बाबूजी धीरे चलना

May 1, 2007

I had had a particularly heavy lunch the other day, and needed to settle my stomach. I went over to Residency Road for a paan. To my surprise, I found that my old friend Akshay the Jhakaas Paanwala had set up a paan stall there.

‘What are you doing in Bangalore?’ I asked. ‘I thought you ran everything out of Delhi.’

‘I want to stay south of the Vindhyas for a while,’ he said. ‘It’s safer for me to monitor the situation from outside North India for now.
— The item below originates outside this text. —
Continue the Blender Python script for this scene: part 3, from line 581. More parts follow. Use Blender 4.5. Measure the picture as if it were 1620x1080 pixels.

I’m dealing with ruthless people.’

I gasped. ‘What situation?’

‘The Babubhai Katara situation,’ said Akshay, rolling out a meethaa without supaari. ‘It’s best for me to lay low until I know my life is no longer under threat.’

‘The Babubhai Katara situation is endangering your life?’ I asked incredulously. ‘But how? And why?’

He looked at me angrily. ‘It’s a conspiracy, you fool. And the people behind it won’t have any compunctions about killing anybody who gets too close to the truth.’

‘But who’s behind it?’

They are.’

‘Not them?!’

‘Yes, them. I know that they’re behind it. They know I know. But they don’t know how much I know or can prove, and so it’s not worth their while to hunt me down. So I’m staying in Bangalore and letting my more discreet operatives monitor them.’

‘But do you know why they did it?’

‘Have another paan,’ said Akshay. ‘I’ll give you all the details.’

I handed over thirty rupees, and he got to work preparing his secret mixture, talking in a low undertone all the while.

‘It’s so obvious that the whole human trafficking angle to the story is a hoax,’ said Akshay. ‘They orchestrated it very carefully to make it look like Babubhai was up to far worse than just going off to London with his girlfriend. But honestly, when you examine the evidence carefully, the human trafficking just doesn’t fit.’

‘Why not?’

‘It’s inconceivable that a BJP MP from Gujjuland could sink to human trafficking.’

‘Gujju MPs are hardly paragons of virtue. Why wouldn’t they sink to human trafficking?’

‘That’s my whole point, you moron. Gujju MPs would consider trafficking beneath their dignity. It’s for the small fry like municipal councillors. They concern themselves with the more important stuff like murders and pogromming.’

‘You have a point there,’ I said thoughtfully. ‘So according to you Babubhai was innocent and is being framed?’

‘Obviously. They are trying to obscure the true significance of Babubhai’s journey behind a smokescreen of lies.’

‘But what is the true significance?’

‘It’s staring you in the face,’ said Akshay. ‘Didn’t you notice the most remarkable thing about the whole affair?’

‘What was it?’

‘That Babubhai was traveling with only two other people.’

‘That’s remarkable?’

‘Of course it is, idiot. When was the last time you ever saw a Gujju traveling with only two other people. Normally they move in battalions. Especially when they’re going abroad.’

‘You have a point there,’ I said thoughtfully, remembering the time I had stepped into a restroom at Changi Airport only to discover that it had been colonised by a party of twenty Gujjus. ‘But what is it to them if Babubhai breaks the Gujju mould.’

‘What do you mean, what is it to them? Their whole agenda depends on preserving Gujju culture as it is. Babubhai is nothing less than a hero for breaking free of two thousand years of Gujju tradition. What he started might have become an epidemic. They couldn’t tolerate it.’

‘But why?’

‘Do I have to spell everything out? What Babubhai started yesterday, two Gujjus might continue today. If it kept on, eventually all of Gujjuland might have been holidaying without their extended family. The Gujju joint family would break down. The market for Ekta Kapoor soaps would wither away and die, and their insidious hold on us through mind-liquefying TV programming would be shattered. No wonder they couldn’t tolerate it.’

‘And they smeared Babubhai just for that reason?’

‘Obviously. They had to make it look as if the only reason a Gujju would travel without twenty other Gujjus was to commit a criminal act.’

I drew my breath in, shocked at the extent of the conspiracy. ‘So what are you going to do about it?’

‘Nothing,’ said Akshay grimly. ‘Their hold on the media is too strong. They’ve already spun the story beyond the point where nobody will ever believe the truth.’

‘I believe the truth.’

‘You don’t count. All we can do now is hope. Hope that someday, soon, another Gujju will go abroad with just a couple of close friends. And that he slips under their radar. And that more Gujjus will follow, and that they lose their stranglehold on our culture.’